Die Kampagne läuft. Während die Fernsehkanäle das Bild einer heilen Welt zeigen, mit B. als gütigem Übervater, werden die aufmüpfigen Richter nach unten gedrückt. B. nimmt sich exemplarisch einzelne vor. Vom öffentlichen Ankläger in den gegen ihn anhängigen Prozessen, Fabio De Pasquale, redet er grundsätzlich nur als dem „Berüchtigten“. Jetzt wollte das oberste Selbstverwaltungsorgan der Justiz (CSM) beraten, wie es sich schützend vor ihn stellen kann. Aber zum CSM gehören sog. „Laien“-Vertreter, die laut Satzung bei den Sitzungen in ausreichender Anzahl zugegen sein müssen. Die 5 PdL-Vertreter unter ihnen kündigten an: Sollte das Thema De Pasquale auf die Tagesordnung gesetzt werden, blockieren wir die Sitzung durch Auszug. Also keine Ehrenerklärung. Stattdessen ein Vorgeschmack auf das, was B. mit der Justiz noch vorhat.

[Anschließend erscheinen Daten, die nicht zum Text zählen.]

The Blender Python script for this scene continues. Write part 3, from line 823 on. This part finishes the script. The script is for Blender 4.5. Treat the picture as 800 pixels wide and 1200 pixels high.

Am Ende des anfangs zitierten Artikels schreibt Giuseppe D’Avanzo: „Berlusconi legt Hand an unsere Demokratie. Zu entscheiden bleibt nur, wann das Maß voll ist“. Er hat Recht. Aber auch die Frage bleibt, ob es das „Wir“, das diese Entscheidung treffen müsste, überhaupt noch gibt.